Work instructions >>
In the data below, locate each line with the word "parts" and list it.

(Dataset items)
====
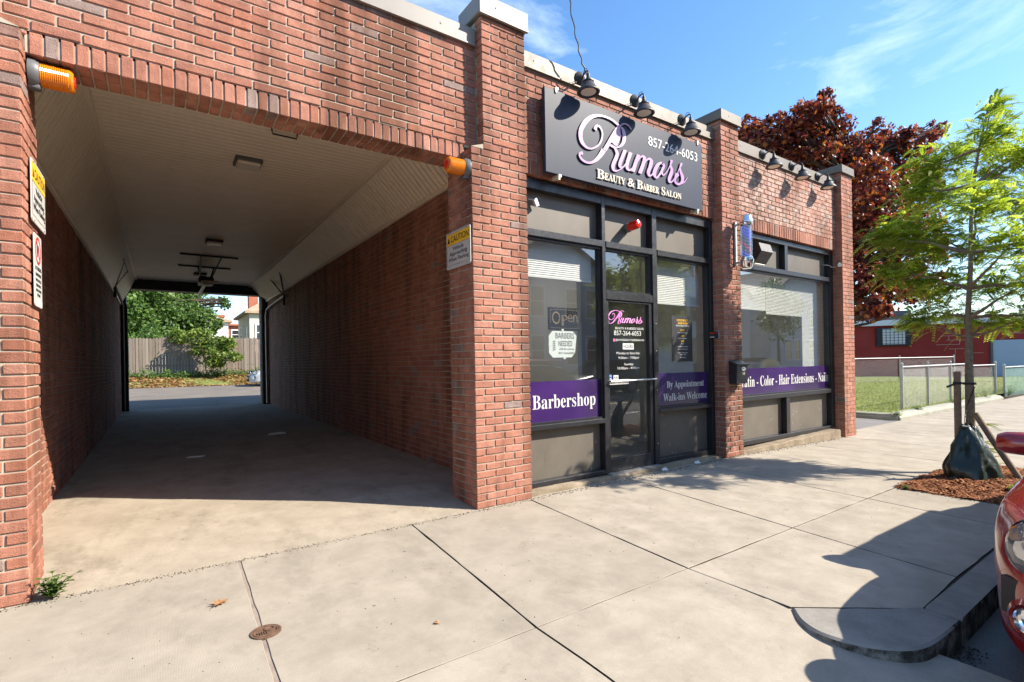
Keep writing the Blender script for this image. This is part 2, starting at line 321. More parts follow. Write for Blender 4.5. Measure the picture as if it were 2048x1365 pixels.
YELLOW=M('sign_yellow',(.82,.47,.03),.4,0,.4,.04); SIGNW=M('sign_white',(.48,.465,.44),.4,0,.4,.04); REDP=M('red_print',(.5,.03,.03),.4); BLUEP=M('blue_print',(.03,.13,.38),.4)
BARK=M('young_bark',(.20,.155,.105),.85,0,.2,.35,25,.6); BARKD=M('dark_bark',(.085,.065,.05),.9,0,.2,.3,20,.6)
WOODF=NB('weathered_fence_wood'); WOODF.set(WOODF.mix(WOODF.attr(),WOODF.mix(WOODF.ramp(WOODF.noise(3,6,.7,WOODF.map((6,6,.4))),[(.3,0),(.7,1)]),(.12,.095,.075),(.20,.165,.135)),(.23,.19,.16)),.9,0,.15); WOODF=WOODF.mat
STAKE=M('stake_wood',(.22,.15,.10),.85,0,.2,.3,18,.4); GRASSM=leafmat('grass_blades',[(.09,.14,.025),(.17,.23,.045),(.30,.30,.10)],.3,.6)
SOIL=M('lawn_soil',(.15,.17,.05),.95,0,.1,.4,5,.4); MULCH=NB('mulch_chip'); MULCH.set(MULCH.ramp(MULCH.attr(),[(0,(.10,.035,.015)),(.5,(.24,.085,.035)),(1,(.40,.19,.09))]),.9,0,.15); MULCH=MULCH.mat
LOCL=leafmat('locust_leaf',[(.13,.20,.02),(.28,.37,.04),(.46,.52,.09)],.6); MAPL=leafmat('purple_maple_leaf',[(.03,.008,.012),(.10,.016,.018),(.24,.042,.024),(.34,.13,.03)],.36,.42)
GRNL=leafmat('maple_leaf',[(.035,.075,.016),(.075,.14,.028),(.14,.22,.05)],.35); VINEL=leafmat('vine_leaf',[(.07,.13,.02),(.13,.20,.035),(.24,.28,.06)],.4); WEEDL=leafmat('weed_leaf',[(.04,.09,.018),(.08,.15,.03),(.14,.22,.05)],.35)
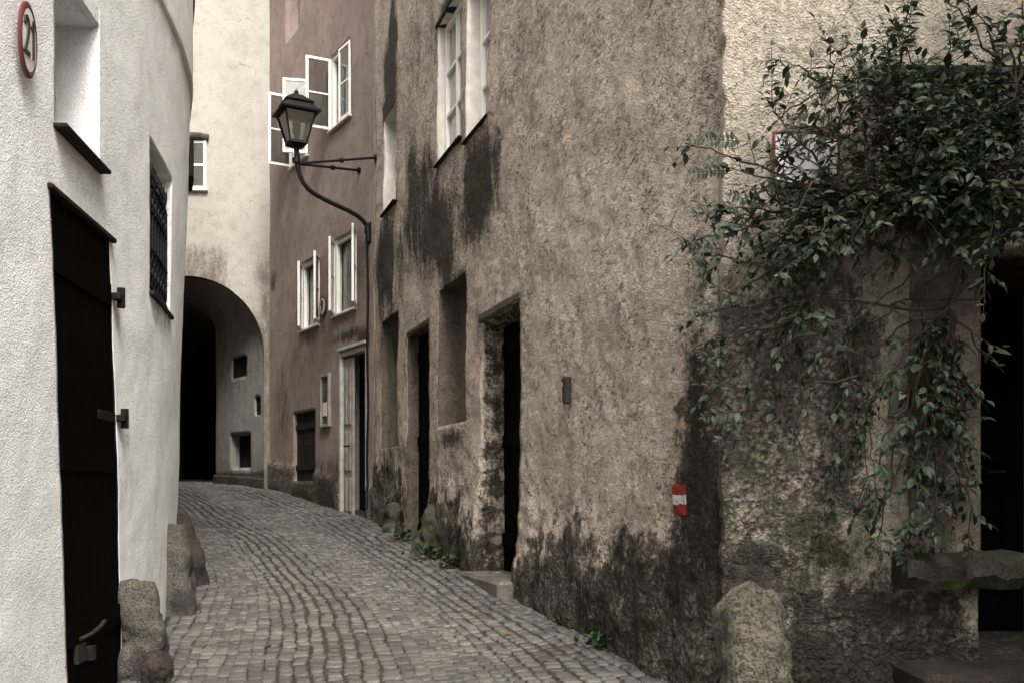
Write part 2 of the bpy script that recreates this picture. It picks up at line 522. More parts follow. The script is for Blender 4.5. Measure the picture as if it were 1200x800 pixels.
def build_wall(w, name, mats, parent, s0, s1, z0, ztop, zvis, res, openings, disp, stain_shade=(), wear_shade=None, moss=(), lean=None, warp=None,
               seed=0, yref=7.0, edge0=0.0, edge1=0.0, rough_reveal=.006, res_of=None):
    # s breaks
    def fill(brks, stepf):
        brks = sorted(set(round(b, 5) for b in brks))
        o = []
        for a, b in zip(brks[:-1], brks[1:]):
            h = stepf((a + b) / 2)
            # variable spacing
            x = a
            seg = [a]
            while True:
                h = stepf(x)
                if x + h * 1.4 >= b: break
                x += h; seg.append(x)
            o.extend(seg)
        o.append(brks[-1])
        return np.array(o)
    def hs(s):
        y = w.y(s)
        if y < 3.6: return .35
        return res * max(.7, y / yref)
    sb = [s0, s1] + [q for o in openings for q in (o['s'][0], o['s'][1])]
    zb = [z0, ztop] + ([zvis] if zvis < ztop else []) + [q for o in openings for q in (o['z'][0], o['z'][1])]
    SL = fill(sb, hs)
    ZL = fill(zb, lambda z: res if z < zvis else .3)
    ns, nz = len(SL), len(ZL)
    SS, ZZ = np.meshgrid(SL, ZL, indexing='ij')
    S, Z = SS.ravel(), ZZ.ravel()
    ix = lambda i, j: i * nz + j
    hole = np.zeros((ns - 1, nz - 1), bool)
    cs, cz = (SL[:-1] + SL[1:]) / 2, (ZL[:-1] + ZL[1:]) / 2
    for o in openings:
        hole |= ((cs > o['s'][0]) & (cs < o['s'][1]))[:, None] & ((cz > o['z'][0]) & (cz < o['z'][1]))[None, :]
    ii, jj = np.nonzero(~hole)
    faces = np.stack([ix(ii, jj), ix(ii + 1, jj), ix(ii + 1, jj + 1), ix(ii, jj + 1)], 1).tolist()
    mi = [0] * len(faces)
    Sw = S + (warp(S, Z) if warp else 0)
    X, Y = w.pos(Sw); NX, NY = w.nrm(Sw)
    base = np.stack([X, Y, Z], 1)
    dd = disp(base, Sw, Z) + (lean(Sw, Z, Y) if lean else 0)
    V = base + np.stack([NX * dd, NY * dd, 0 * dd], 1)
    A_st = blobs_eval(w, S, Z, stain_shade, seed + 3)
    A_mo = blobs_eval(w, S, Z, moss, seed + 9) if moss else np.zeros(len(S))
    A_we = wear_shade(S, Z, Y) if wear_shade else np.zeros(len(S))
    V, A_st, A_mo, A_we = V.tolist(), A_st.tolist(), A_mo.tolist(), A_we.tolist()
    def edge_idx(o):
        i0, i1 = int(np.argmin(abs(SL - o['s'][0]))), int(np.argmin(abs(SL - o['s'][1])))
        j0, j1 = int(np.argmin(abs(ZL - o['z'][0]))), int(np.argmin(abs(ZL - o['z'][1])))
        L = [(i, j0) for i in range(i0, i1)] + [(i1, j) for j in range(j0, j1)] + [(i, j1) for i in range(i1, i0, -1)] + [(i0, j) for j in range(j1, j0, -1)]
        return L
    for o in openings:
        L = edge_idx(o)
        n = len(L)
        so, zo = o['s'], o['z']
        si, zi = o.get('si', so), o.get('zi', zo)
        depth = o['depth']
        K = o.get('k', max(2, int(depth / .04)))
        rg = o.get('rough', rough_reveal)
        rings = [[ix(i, j) for (i, j) in L]]
        for k in range(1, K + 1):
            f = k / K
            ring = []
            sa = np.array([SL[i] for i, j in L]); za = np.array([ZL[j] for i, j in L])
            ts = (sa - so[0]) / (so[1] - so[0]); tz = (za - zo[0]) / (zo[1] - zo[0])
            s2 = sa * (1 - f) + f * (si[0] + ts * (si[1] - si[0]))
            z2 = za * (1 - f) + f * (zi[0] + tz * (zi[1] - zi[0]))
            if warp: s2w = s2 + warp(s2, z2)
            else: s2w = s2
            x, y = w.pos(s2w)
            nx, ny = w.nrm(np.full(n, (so[0] + so[1]) / 2))
            nl = (lean(s2w, z2, y) if lean else 0)
            p = np.stack([x + nx * (nl - depth * f), y + ny * (nl - depth * f), z2], 1)
            fade = 1.0 if k < K else .3
            for ax in range(3):
                p[:, ax] += fbm(p, 8, 3, seed + 40 + ax) * rg * 2 * fade
            b = len(V)
            V.extend(p.tolist())
            sv = o.get('stain_shade', 0.0)
            A_st.extend([sv] * n); A_mo.extend([0] * n); A_we.extend([o.get('wear_shade', 0.0)] * n)
            ring = list(range(b, b + n))
            rings.append(ring)
        for a, b in zip(rings[:-1], rings[1:]):
            for q in range(n):
                q2 = (q + 1) % n
                faces.append([a[q], a[q2], b[q2], b[q]]); mi.append(o.get('m', 0))
        if 'back' in o:
            last = rings[-1]
            # back sheet as a coarse grid fan
            c = np.mean([V[i] for i in last], axis=0)
            b = len(V); V.append(c.tolist()); A_st.append(o.get('stain_shade', 0)); A_mo.append(0); A_we.append(0)
            for q in range(n):
                faces.append([last[q], last[(q + 1) % n], b]); mi.append(o['back'])
    # edge returns
    for (e, i) in ((edge0, 0), (edge1, ns - 1)):
        if e:
            col = [ix(i, j) for j in range(nz)]
            b = len(V)
            nx, ny = w.nrm(SL[i])
            for c in col:
                p = V[c]; V.append([p[0] - nx * e, p[1] - ny * e, p[2]])
                A_st.append(A_st[c]); A_mo.append(0); A_we.append(A_we[c])
            for j in range(nz - 1):
                faces.append([col[j], col[j + 1], b + j + 1, b + j]); mi.append(0)
    mb = MB(); mb.v = V; mb.f = [tuple(f) for f in faces]; mb.m = mi
    mb.att = {'stain_shade': A_st, 'moss': A_mo, 'wear_shade': A_we}
    return mb.build(name, mats, parent, smooth=True)

# ================================================================= GROUND
mb = MB()
gx = np.concatenate([np.linspace(-45, -9, 8), np.linspace(-8.5, 4, 64), np.linspace(5, 45, 8)])
gy = np.concatenate([np.linspace(-40, -2, 12), np.linspace(-1, 26, 190), np.linspace(28, 60, 10)])
GX, GY = np.meshgrid(gx, gy, indexing='ij'); GX, GY = GX.ravel(), GY.ravel()
GZ = zst(GY) + fbm(np.stack([GX, GY, GX * 0], 1), .9, 3, 77) * .022 - .013
vs = np.stack([GX, GY, GZ], 1).tolist()
ny_ = len(gy)
mb.add(vs, [(i * ny_ + j, (i + 1) * ny_ + j, (i + 1) * ny_ + j + 1, i * ny_ + j + 1) for i in range(len(gx) - 1) for j in range(ny_ - 1)])
tag(mb.build('ground', M['dirt'], smooth=True), kind='structure')

# cobbles -----------------------------------------------------------------
def edgeXL(y):
    a = np.interp(y, WHITE.Y, WHITE.X); b = np.interp(y, PASSL.Y, PASSL.X)
    return np.where(y < TY, a, b)
def edgeXR(y):
    xb = 1.06 + (5.11 - y) * .342
    a = np.interp(y, np.concatenate([BROWN.Y[60:], RED.Y[1:]]), np.concatenate([BROWN.X[60:], RED.X[1:]]))
    b = np.interp(y, PASSR.Y, PASSR.X)
    return np.where(y < 5.3, xb, np.where(y < TY, a, b))
def cob_z(x, y):
    P = np.stack([x, y, x * 0], 1)
    return zst(y) + fbm(P, .9, 3, 77) * .022

SV, SF = [], []
cnt = 0
def stone_at(cx, cy, ax, ay, w, l):
    """one rounded sett centred (cx,cy); (ax,ay) unit vector along its length"""
    global cnt
    bx, by = ay, -ax
    hw, hl = w / 2, l / 2
    ch = min(hw, hl) * random.uniform(.25, .5)
    ring = [(-hw + ch, -hl), (hw - ch, -hl), (hw, -hl + ch), (hw, hl - ch), (hw - ch, hl), (-hw + ch, hl), (-hw, hl - ch), (-hw, -hl + ch)]
    jit = [(random.uniform(-.006, .006), random.uniform(-.006, .006)) for _ in ring]
    ring = [(a + j[0], b + j[1]) for (a, b), j in zip(ring, jit)]
    tx_, ty_ = random.gauss(0, .03), random.gauss(0, .03)
    dz = random.gauss(0, .0028)
    b0 = len(SV)
    for sc, h in ((1.0, -.03), (1.0, -.006), (.91, -.001), (.5, .0005)):
        for (a, b) in ring:
            a2, b2 = a * sc, b * sc
            SV.append((cx + bx * a2 + ax * b2, cy + by * a2 + ay * b2, h + dz + a2 * tx_ + b2 * ty_))
    for r in range(3):
        for k in range(8):
            k2 = (k + 1) % 8
            SF.append((b0 + r * 8 + k, b0 + r * 8 + k2, b0 + r * 8 + 8 + k2, b0 + r * 8 + 8 + k))
    SF.append(tuple(b0 + 24 + k for k in range(8)))
    cnt += 1

NC = 34
us = np.cumsum(np.concatenate([[0], rng.uniform(.85, 1.15, NC)])); us /= us[-1]
for k in range(NC):
    ph = random.uniform(0, 6)
    y = 2.2 + random.uniform(0, .1)
    zone_c = us[k] > .60
    while y < 25:
        l = random.uniform(.066, .112) if not zone_c else random.uniform(.06, .10)
        if random.random() < .08: l *= 1.3
        ym = y + l / 2
        def col_x(u, yy):
            xl, xr = float(edgeXL(np.array(yy))), float(edgeXR(np.array(yy)))
            wav = .020 * math.sin(yy * 1.6 + u * 5) + .007 * math.sin(yy * 5.3 + u * 31) + .004 * math.sin(yy * 11 + u * 57)
            return xl + (xr - xl) * u + wav * (1.0 if .02 < u < .98 else 0)
        x0, x1 = col_x(us[k], ym), col_x(us[k + 1], ym)
        x0b, x1b = col_x(us[k], ym + .2), col_x(us[k + 1], ym + .2)
        dx = ((x0b + x1b) - (x0 + x1)) / 2
        ln = math.hypot(dx, .2)
        wd = abs(x1 - x0) * .2 / ln
        # shallow arcs: setts of neighbouring columns step along a curve
        arc = .16 * math.sin((us[k] + us[k + 1]) * 7.3 + .6)
        cxm, cym = (x0 + x1) / 2, ym + arc
        turn = random.gauss(0, .05) + (.22 * math.sin(cym * 1.3 + us[k] * 5) if zone_c else .08 * math.sin(cym * 1.7))
        ax, ay = dx / ln, .2 / ln
        ca, sa = math.cos(turn), math.sin(turn)
        ax, ay = ax * ca - ay * sa, ax * sa + ay * ca
        stone_at(cxm + random.gauss(0, .004), cym, ax, ay, wd - random.uniform(.002, .009), l - random.uniform(.002, .008))
        y += l
# the small court in front of the pale house
x = 1.62
while x < 3.35:
    wd = random.uniform(.09, .12)
    y = 1.2 + random.uniform(0, .1)
    while y < 5.0:
        l = random.uniform(.08, .12)
        if x > 1.1 + (5.0 - y) * .342 + .08:
            stone_at(x + wd / 2, y + l / 2, 0.0, 1.0, wd - .014, l - .012)
        y += l
    x += wd
A = np.array(SV)
A[:, 2] += cob_z(A[:, 0], A[:, 1])
mb = MB(); mb.v = A.tolist(); mb.f = SF; mb.m = [0] * len(SF)
tag(mb.build('street', M['cobble'], smooth=True, fixn=False), kind='structure')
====
Final result >>
Keep writing the Blender script for this image. This is part 2, starting at line 321. More parts follow. Write for Blender 4.5. Measure the picture as if it were 2048x1365 pixels.
Write part 2 of the bpy script that recreates this picture. It picks up at line 522. More parts follow. The script is for Blender 4.5. Measure the picture as if it were 1200x800 pixels.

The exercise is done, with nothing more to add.